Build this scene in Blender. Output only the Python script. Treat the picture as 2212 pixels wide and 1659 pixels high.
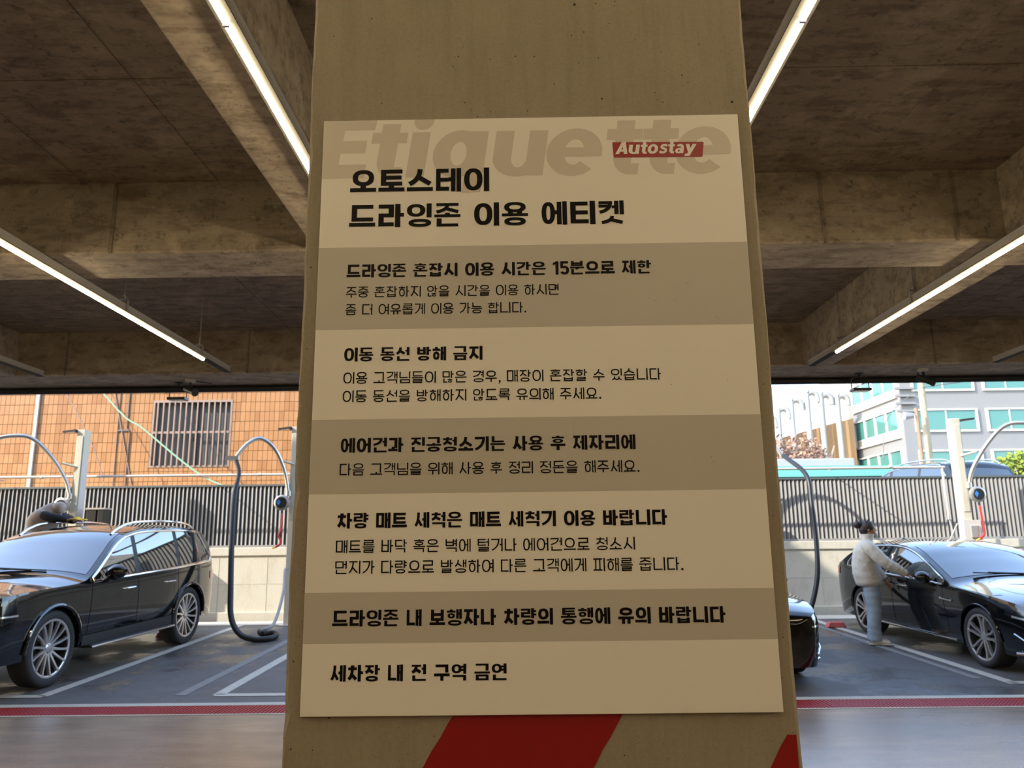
import bpy, bmesh, math, random
from mathutils import Vector, Matrix
random.seed(11)
for o in list(bpy.data.objects): bpy.data.objects.remove(o)
sc = bpy.context.scene
COL = sc.collection
PI = math.pi
# ------------------------------------------------------------------ camera
cd = bpy.data.cameras.new('camera'); cam = bpy.data.objects.new('camera', cd); COL.objects.link(cam)
cd.sensor_width = 36.0; cd.lens = 1668.0 / 2212.0 * 36.0
cd.clip_start = 0.05; cd.clip_end = 400
CAMZ = 1.60
_r = ((1.0, 0.013, 0.009), (0.011, -0.201, -0.980), (-0.011, 0.980, -0.201))
F = 1668.0
def _cr():
    def d(px, py):
        return Vector((px - 1106.0, -(py - 829.5), -F)).normalized()
    y = d(1125, 1171); z = d(1010, -7357); z = (z - y * z.dot(y)).normalized(); x = y.cross(z)
    return Matrix((x, y, z))
CR = _cr()
cam.matrix_world = Matrix.Translation((0, 0, CAMZ)) @ CR.to_4x4()
sc.camera = cam
cd.dof.use_dof = True; cd.dof.focus_distance = 1.2; cd.dof.aperture_fstop = 15.0
# ------------------------------------------------------------------ world, sun, exposure
w = bpy.data.worlds.new('world'); sc.world = w; w.use_nodes = True
nt = w.node_tree; nt.nodes.clear()
out = nt.nodes.new('ShaderNodeOutputWorld'); bg = nt.nodes.new('ShaderNodeBackground')
sky = nt.nodes.new('ShaderNodeTexSky'); sky.sky_type = 'NISHITA'; sky.sun_disc = False
SUN = Vector((-0.80, -0.40, 0.584)).normalized()      # towards the sun
sky.sun_elevation = math.asin(SUN.z); sky.sun_rotation = math.atan2(SUN.x, SUN.y)
sky.air_density = 1.0; sky.dust_density = 1.0; sky.ozone_density = 1.0
bg.inputs['Strength'].default_value = 0.46
hs = nt.nodes.new('ShaderNodeHueSaturation'); hs.inputs['Saturation'].default_value = 0.95
nt.links.new(sky.outputs[0], hs.inputs['Color']); nt.links.new(hs.outputs[0], bg.inputs[0]); nt.links.new(bg.outputs[0], out.inputs[0])
sl = bpy.data.lights.new('sun', 'SUN'); sl.energy = 4.0; sl.color = (1.0, 0.93, 0.80); sl.angle = 0.009
so = bpy.data.objects.new('sun', sl); COL.objects.link(so)
so.rotation_euler = (-SUN).to_track_quat('-Z', 'Y').to_euler(); so.location = (-20, -10, 30)
LAMP_STRENGTH = 24.0
LAMP_COLOR = (1.0, 0.80, 0.49)
vs = sc.view_settings
sc.display_settings.display_device = 'sRGB'
vs.view_transform = 'Standard'; vs.look = 'None'; vs.exposure = 1.0; vs.gamma = 1.0; vs.use_curve_mapping = False
# ------------------------------------------------------------------ materials
MATS = {}
def lin(c):
    return tuple((v / 12.92 if v <= 0.04045 else ((v + 0.055) / 1.055) ** 2.4) for v in (x / 255.0 for x in c))
def mat(name, col, rough=0.5, metal=0.0, spec=0.5, coat=0.0, var=0.0, scale=6.0, bump=0.0, trans=0.0, emit=None, es=0.0, cr=0.05):
    if name in MATS: return MATS[name]
    m = bpy.data.materials.new(name); m.use_nodes = True; MATS[name] = m
    t = m.node_tree; b = t.nodes['Principled BSDF']
    b.inputs['Base Color'].default_value = (*col, 1); b.inputs['Roughness'].default_value = rough
    b.inputs['Metallic'].default_value = metal; b.inputs['Specular IOR Level'].default_value = spec
    b.inputs['Coat Weight'].default_value = coat; b.inputs['Coat Roughness'].default_value = cr
    b.inputs['Transmission Weight'].default_value = trans
    if emit: b.inputs['Emission Color'].default_value = (*emit, 1); b.inputs['Emission Strength'].default_value = es
    if var > 0 or bump > 0:
        tc = t.nodes.new('ShaderNodeTexCoord'); n = t.nodes.new('ShaderNodeTexNoise')
        n.inputs['Scale'].default_value = scale; n.inputs['Detail'].default_value = 5
        t.links.new(tc.outputs['Object'], n.inputs['Vector'])
        if var > 0:
            mx = t.nodes.new('ShaderNodeMix'); mx.data_type = 'RGBA'
            mx.inputs[6].default_value = (*[max(0, c * (1 - var)) for c in col], 1)
            mx.inputs[7].default_value = (*[min(1, c * (1 + var)) for c in col], 1)
            t.links.new(n.outputs['Fac'], mx.inputs[0]); t.links.new(mx.outputs[2], b.inputs['Base Color'])
        if bump > 0:
            bp = t.nodes.new('ShaderNodeBump'); bp.inputs['Strength'].default_value = bump; bp.inputs['Distance'].default_value = 0.02
            t.links.new(n.outputs['Fac'], bp.inputs['Height']); t.links.new(bp.outputs[0], b.inputs['Normal'])
    return m
class NG:
    """small node-graph helper"""
    def __init__(s, name, rough=0.8):
        s.m = bpy.data.materials.new(name); s.m.use_nodes = True; MATS[name] = s.m
        s.t = s.m.node_tree; s.b = s.t.nodes['Principled BSDF']; s.b.inputs['Roughness'].default_value = rough
        s.tc = s.t.nodes.new('ShaderNodeTexCoord')
    def n(s, typ, **kw):
        nd = s.t.nodes.new(typ)
        for k, v in kw.items(): setattr(nd, k, v)
        return nd
    def l(s, a, b): s.t.links.new(a, b)
    def vec(s, sc_=(1, 1, 1), src=None, loc=(0, 0, 0)):
        mp = s.n('ShaderNodeMapping'); mp.inputs['Scale'].default_value = sc_; mp.inputs['Location'].default_value = loc
        s.l(src or s.tc.outputs['Object'], mp.inputs['Vector']); return mp.outputs[0]
    def noise(s, scale, detail=4, rough=0.55, vec=None, dist=0.0):
        nd = s.n('ShaderNodeTexNoise'); nd.inputs['Scale'].default_value = scale; nd.inputs['Detail'].default_value = detail
        nd.inputs['Roughness'].default_value = rough; nd.inputs['Distortion'].default_value = dist
        s.l(vec or s.tc.outputs['Object'], nd.inputs['Vector']); return nd.outputs['Fac']
    def vor(s, scale, vec=None, feature='F1'):
        nd = s.n('ShaderNodeTexVoronoi'); nd.inputs['Scale'].default_value = scale; nd.feature = feature
        s.l(vec or s.tc.outputs['Object'], nd.inputs['Vector']); return nd
    def ramp(s, src, p0, p1, c0=(0, 0, 0), c1=(1, 1, 1)):
        r = s.n('ShaderNodeValToRGB'); e = r.color_ramp.elements
        e[0].position = p0; e[1].position = p1; e[0].color = (*c0, 1); e[1].color = (*c1, 1)
        s.l(src, r.inputs[0]); return r.outputs[0]
    def mix(s, fac, a, b, blend='MIX'):
        mx = s.n('ShaderNodeMix', data_type='RGBA', blend_type=blend)
        if isinstance(fac, (int, float)): mx.inputs[0].default_value = fac
        else: s.l(fac, mx.inputs[0])
        for i, v in ((6, a), (7, b)):
            if isinstance(v, tuple): mx.inputs[i].default_value = (*v, 1)
            else: s.l(v, mx.inputs[i])
        return mx.outputs[2]
    def math(s, op, a, b=0.0):
        nd = s.n('ShaderNodeMath', operation=op)
        for i, v in ((0, a), (1, b)):
            if isinstance(v, (int, float)): nd.inputs[i].default_value = v
            else: s.l(v, nd.inputs[i])
        return nd.outputs[0]
    def color(s, c):
        s.l(c, s.b.inputs['Base Color'])
    def bump(s, h, strength=0.3, dist=0.01):
        bp = s.n('ShaderNodeBump'); bp.inputs['Strength'].default_value = strength; bp.inputs['Distance'].default_value = dist
        s.l(h, bp.inputs['Height']); s.l(bp.outputs[0], s.b.inputs['Normal'])

def pillar_concrete():
    g = NG('pillar_concrete', 0.75)
    big = g.noise(1.6, 3); mid = g.noise(9, 5, 0.6); fine = g.noise(160, 3, 0.6)
    base = g.mix(big, (0.250, 0.205, 0.145), (0.315, 0.268, 0.195))
    base = g.mix(g.ramp(mid, 0.35, 0.75), base, (0.36, 0.32, 0.24), 'MIX')
    mottled = g.mix(0.5, base, g.mix(big, (0.250, 0.205, 0.145), (0.315, 0.268, 0.195)))
    streak = g.noise(5, 4, 0.7, g.vec((7, 7, 0.6)))
    mottled = g.mix(g.math('MULTIPLY', g.ramp(streak, 0.48, 0.66), 0.45), mottled, (0.21, 0.175, 0.125))
    grain = g.mix(0.16, mottled, g.ramp(fine, 0.25, 0.75, (0.12, 0.1, 0.07), (0.42, 0.37, 0.28)))
    # air-bubble pits in three sizes, the small ones in clusters
    v1 = g.vor(24); s1 = g.n('ShaderNodeSeparateColor'); g.l(v1.outputs['Color'], s1.inputs[0])
    p1 = g.math('MULTIPLY', g.math('LESS_THAN', v1.outputs['Distance'], 0.055), g.math('GREATER_THAN', s1.outputs[0], 0.80))
    v2 = g.vor(95); s2 = g.n('ShaderNodeSeparateColor'); g.l(v2.outputs['Color'], s2.inputs[0])
    clus = g.noise(7, 2)
    p2 = g.math('MULTIPLY', g.math('LESS_THAN', v2.outputs['Distance'], 0.11), g.math('GREATER_THAN', g.math('ADD', s2.outputs[0], clus), 1.40))
    v3 = g.vor(240); s3 = g.n('ShaderNodeSeparateColor'); g.l(v3.outputs['Color'], s3.inputs[0])
    p3 = g.math('MULTIPLY', g.math('LESS_THAN', v3.outputs['Distance'], 0.16), g.math('GREATER_THAN', g.math('ADD', s3.outputs[0], clus), 1.16))
    pit = g.math('MAXIMUM', g.math('MAXIMUM', p1, p2), g.math('MULTIPLY', p3, 0.55))
    g.color(g.mix(pit, grain, (0.02, 0.016, 0.01)))
    h = g.math('SUBTRACT', g.math('ADD', g.math('MULTIPLY', fine, 0.10), g.math('MULTIPLY', mid, 0.35)), pit)
    g.bump(h, 0.35, 0.003)
    return g.m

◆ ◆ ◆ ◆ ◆

:: REQUIREMENTS ::
Among the lines of the data, identify those with the word "scene". Copy each of them.

:: ANSWER FOR THE TASK ::
Build this scene in Blender. Output only the Python script. Treat the picture as 2212 pixels wide and 1659 pixels high.
sc = bpy.context.scene